When we arrived, we pushed the door open and stepped into a world put on pause. There were children-sized fleeces left on hooks and rubber boots tipped over in the entryway, a cluster of dolls left on the floor of the loft and a Klutz book of hair braiding — a familiar favorite from my own childhood — open on the kitchen table. The cabin hadn’t seen people since its original family had left, grown up, split up, separated to all different directions across the world. The girls who owned those dolls were close to my age now. One had children of her own, another was getting married, and the youngest was living in Holland.
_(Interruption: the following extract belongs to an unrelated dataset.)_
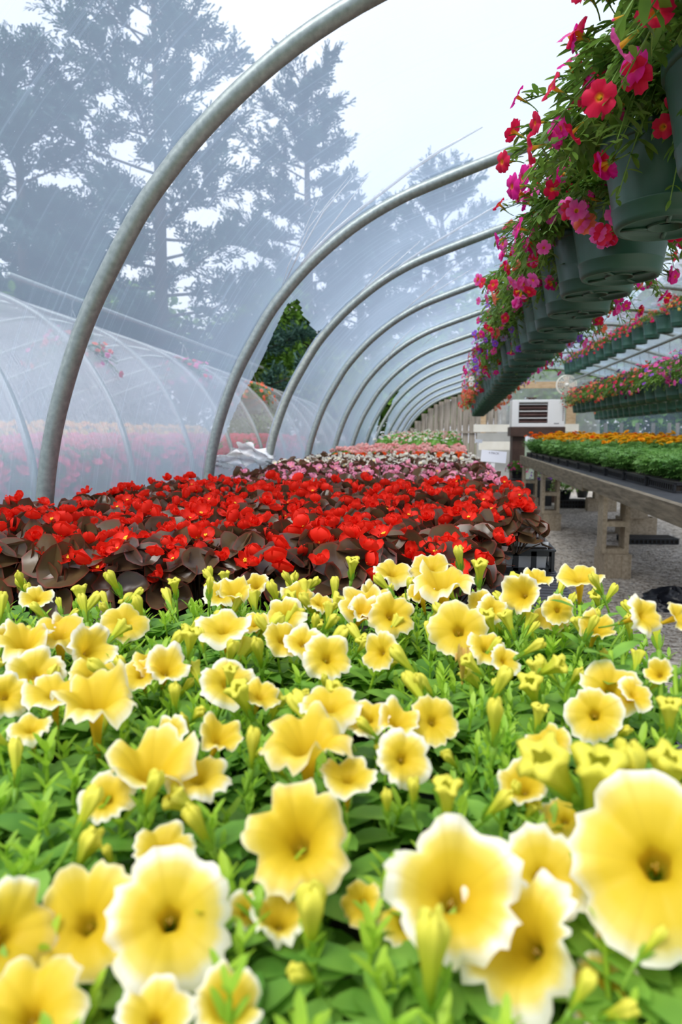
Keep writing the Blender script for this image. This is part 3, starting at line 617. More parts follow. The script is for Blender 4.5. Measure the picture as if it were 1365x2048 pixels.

We spent weeks clearing away the artifacts of their life to make room for our own, organizing it all in a corner under a plastic sheet, so it wouldn’t be destroyed by the demolition. We spent the next few nights sleeping in a tent outside, shivering in the 35-degree night and listening to the barred owls screech. We took out a skylight, overgrown by mushrooms around its edges. We ripped off the roof, which had been leaking for years directly onto a twin mattress. We built a porch supported by tree trunks that looked out onto the river — a structure that seemed like an immediate necessity to us but which they’d never thought to build. We leveled the shed so I could have a place to store my CRF. And we used scrap 4x8s and cedar shingles to build a chicken coop. We burned all the excess in a bonfire out in the field. After a lot of work, this mysterious place became our own.

Now after five months, I look out my kitchen window at seven wolf spiders spinning together. It’s funny the things you decide to find beauty in once you realize they’re not going away. I’ve learned how to cook on a rusted iron woodstove from the early 1800s, how to start an hour early and always keep the smoke down by using smaller pieces of kindling. Now I can see the smoke billowing away from the house, cutting through the morning air like my own personal Milky Way. I wonder still about that long answer I’ve been looking for, the reason I accepted this challenge. Maybe the answer is just that. I knew it would be a challenge. I needed to see something I hadn’t seen, even though I grew up just a couple hours down the road from it.

Out here, I feel more connected to the world than ever. I’m not distracted.

When I visit my friends back in Portland they tell me, “I don’t know how you do it out there.” I tell them that once a week we have to haul water from our neighbor’s well, three seven-liter containers in a garden cart we mail-ordered. I tell them that before I drive to Bar Harbor to bartend every week, I shower outside with a pesticide sprayer filled with two-and-a-half gallons of water. I have to conserve, but it gets good pressure if I pump it up enough. We fitted the head of a garden hose onto the end, so I can change the settings if I want to.

My family wonders if I’m “getting enough stimulation.”

I tell them that out here, I feel more connected to the world than ever. I’m not distracted. I wake up with the news on the radio every morning and fall asleep to its storytelling programs at night; This American Life at 6, followed by the Moth Radio Hour, and finally Snap Judgment.

I know that in order to do my writing work I need to drive 15 miles to the library so I can use the internet. When I’m back home again, I can’t bring that work with me. So I do other things. I build a fire when it’s still light out. I read through the old tattered books from the library. I walk down to the river and watch the tide coming in around the salt hay.

When the sun goes down, we can usually see the moon from our window. And someone always makes a point to comment on the stars.

Each day I spend off the grid, in a cabin that’s no longer abandoned, in a Maine county that hasn’t changed much, that long answer for why I moved out here becomes a little bit clearer.